A
dificuldades, contudo, não se ficam pelas de uma despedida. Com efeito, mal os
navegadores se preparavam para partir, surge, em novo grande plano, a figura de
um Velho, que Camões afirma ser «de aspeito venerando» e possuidor de um saber
«só de experiências feito».
Dirige este
velho estranhas palavras aos que partem: o seu discurso é fundamentalmente uma
crítica daquilo a que se chama «estranha condição» do homem. Segundo ele, o que
está na base desta viagem é a vontade de obter a «glória de mandar»; esta
partida é fruto da «vã cobiça», da vaidade «a quem chamamos Fama». Tais
impulsos vãos não passam de «fraudulento gosto». A «Fama» e a «Glória» com que
vêm sendo designados tais impulsos vãos não passam de designações desprovidas
de sentido, que servem para enganar «o povo néscio», isto é inconsciente da
diferença entre o ser e o parecer, são impulsos que só acarretarão consigo
desgraças: desamparos, adultérios, ruína económica, perigos, mortes.
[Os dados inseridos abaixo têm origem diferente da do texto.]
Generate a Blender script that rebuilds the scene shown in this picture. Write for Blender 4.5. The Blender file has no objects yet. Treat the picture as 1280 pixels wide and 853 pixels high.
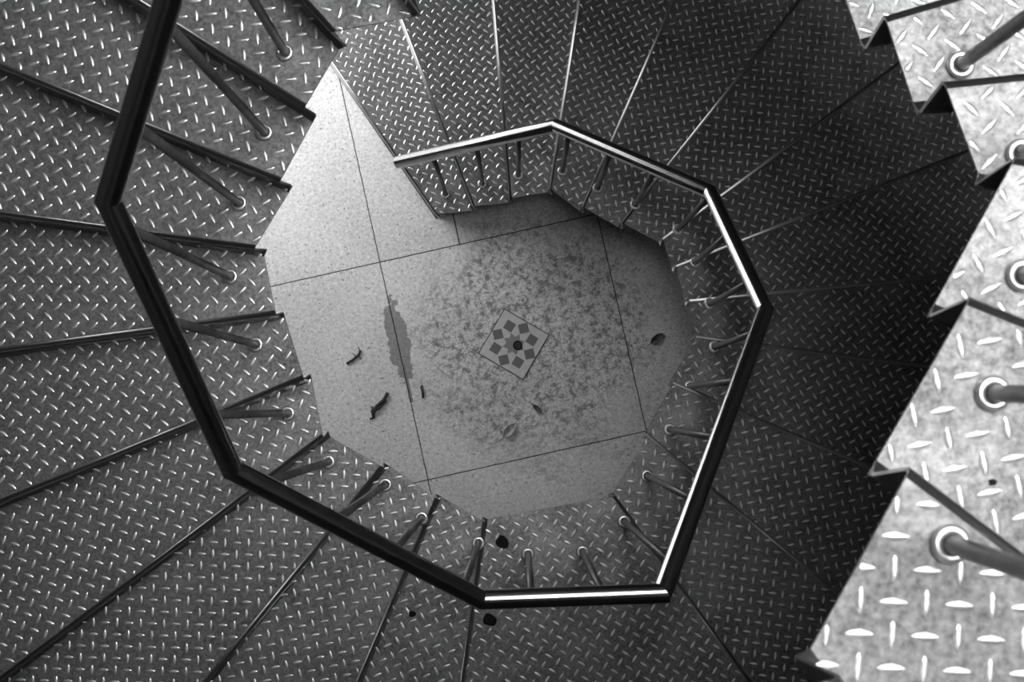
import bpy, bmesh, math, random
from mathutils import Vector, Matrix

random.seed(7)
C = bpy.context.scene.collection
PI = math.pi
H = 0.165            # rise of one step
RO = 2.12            # outer radius of the stair
NOSE = 0.013         # radius of the rounded nosing
LEAN = 0.014         # riser leans back under the nosing
TH = 0.006           # plate thickness
FACE_GAP = 0.0012

# ------------------------------------------------------------------ helpers
def link(o):
    C.objects.link(o)
    return o

def empty(name, loc=(0, 0, 0), rotz=0.0, parent=None):
    o = bpy.data.objects.new(name, None)
    o.empty_display_size = 0.1
    o.location = loc
    o.rotation_euler = (0, 0, rotz)
    if parent:
        o.parent = parent
    return link(o)

def tag(o, label=None, cat=None, group=None, kind=None):
    if label: o['label'] = label
    if cat: o['category'] = cat
    if group: o['group'] = group
    if kind: o['kind'] = kind
    return o

class MB:
    """collects vertices and faces for ONE mesh object"""
    def __init__(s):
        s.v, s.f, s.m, s.s = [], [], [], []
    def vert(s, p):
        s.v.append((p[0], p[1], p[2])); return len(s.v) - 1
    def face(s, ids, mat=0, smooth=False):
        s.f.append(tuple(ids)); s.m.append(mat); s.s.append(smooth)
    def build(s, name, mats, parent=None, weld=False):
        me = bpy.data.meshes.new(name)
        me.from_pydata(s.v, [], s.f)
        for m in (mats if isinstance(mats, (list, tuple)) else [mats]):
            me.materials.append(m)
        me.polygons.foreach_set('material_index', s.m)
        me.polygons.foreach_set('use_smooth', s.s)
        bm = bmesh.new(); bm.from_mesh(me)
        if weld:
            bmesh.ops.remove_doubles(bm, verts=bm.verts, dist=1e-5)
        bmesh.ops.recalc_face_normals(bm, faces=bm.faces)
        bm.to_mesh(me); bm.free()
        me.update()
        o = bpy.data.objects.new(name, me)
        if parent: o.parent = parent
        return link(o)

def ring(p, u, w, r, n, ph=0.0):
    return [p + u * (r * math.cos(ph + 2 * PI * i / n)) + w * (r * math.sin(ph + 2 * PI * i / n)) for i in range(n)]

def tube(mb, pts, r, n=24, mat=0, caps=True, smooth=True):
    """tube with mitred corners through pts"""
    pts = [Vector(p) for p in pts]
    dirs = [(pts[i + 1] - pts[i]).normalized() for i in range(len(pts) - 1)]
    up = Vector((0, 0, 1))
    rows = []
    def frame(d):
        a = up - d * up.dot(d)
        if a.length < 1e-3: a = Vector((1, 0, 0)) - d * d.x
        a.normalize()
        return a, d.cross(a)
    for i, d in enumerate(dirs):
        a, b = frame(d)
        for end in (0, 1):
            p = pts[i + end]
            rg = ring(p, a, b, r, n)
            j = i + end
            if 0 < j < len(pts) - 1:            # slide along the tube to the mitre plane
                nrm = (dirs[j - 1] + dirs[j]).normalized()
                rg = [q + d * ((p - q).dot(nrm) / d.dot(nrm)) for q in rg]
            rows.append([mb.vert(q) for q in rg])
    for k in range(0, len(rows), 2):
        A, B = rows[k], rows[k + 1]
        for i in range(n):
            mb.face((A[i], A[(i + 1) % n], B[(i + 1) % n], B[i]), mat, smooth)
    if caps:
        mb.face(rows[0][::-1], mat); mb.face(rows[-1], mat)

def lathe(mb, prof, centre, n=24, mat=0, smooth=True, closed=False):
    rows = []
    for r, z in prof:
        rows.append([mb.vert((centre[0] + r * math.cos(2 * PI * i / n), centre[1] + r * math.sin(2 * PI * i / n), centre[2] + z)) for i in range(n)])
    m = len(rows)
    for k in range(m if closed else m - 1):
        A, B = rows[k], rows[(k + 1) % m]
        for i in range(n):
            mb.face((A[i], A[(i + 1) % n], B[(i + 1) % n], B[i]), mat, smooth)
    return rows

def box(mb, lo, hi, mat=0, M=None):
    ids = []
    for z in (lo[2], hi[2]):
        for x, y in ((lo[0], lo[1]), (hi[0], lo[1]), (hi[0], hi[1]), (lo[0], hi[1])):
            p = Vector((x, y, z))
            if M is not None: p = M @ p
            ids.append(mb.vert(p))
    for f in ((0, 3, 2, 1), (4, 5, 6, 7), (0, 1, 5, 4), (1, 2, 6, 5), (2, 3, 7, 6), (3, 0, 4, 7)):
        mb.face([ids[i] for i in f], mat)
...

O tom das
palavras deste Velho é pontuado de apóstrofes, interrogações, exclamações
(logo, altamente emotivo).
Que fazer se é
próprio da condição humana ser insatisfeito , inquieto - «dura inquietação da
alma e da vida?»
Porque assim
é, fora Adão «insano» expulso do paraíso, da «Idade do Ouro» se passara à do
«Ferro»; por isso, sejam malditos o primeiro que navegou e também Prometeu e
Ícaro – símbolos do querer ir além dos próprios limites, ao tentarem deixar o
seu elemento natural, a Terra, para conquistar outros elementos que não são os
seus – a Água, o Fogo e o Ar.
A voz do Velho
é, pois, a do simples bom senso de quem já tem uma longa experiência que lhe
diz que se não deve avançar, mais ou menos às cegas, para empreendimentos que
vão para além da pequenez do «bicho da terra tão pequeno» de que se falara no
final do Canto I. O homem é, sem dúvida, um estranho animal que não ouve a voz
do bom senso e da razão e, porque inquieto, está disposto a partir, a ousar
sempre, impelido por uma força irresistível.
Lúcido como é,
o Velho sabe que as suas palavras não vão ser ouvidas. Procura, então, delinear
outro caminho que seja um mal menor: se assim é, se impulsos vãos conduzem o
homem para além do que «prometia a força humana» então que estes que vão partir
mudem de rumo e vão para mais perto, para o norte de África, onde, com menos
riscos, possam lutar pela Fé, ficar ricos e famosos. Para além do mais,
combater no norte de África poderia contribuir para maior segurança do reino,
constantemente ameaçado pelo inimigo maometano.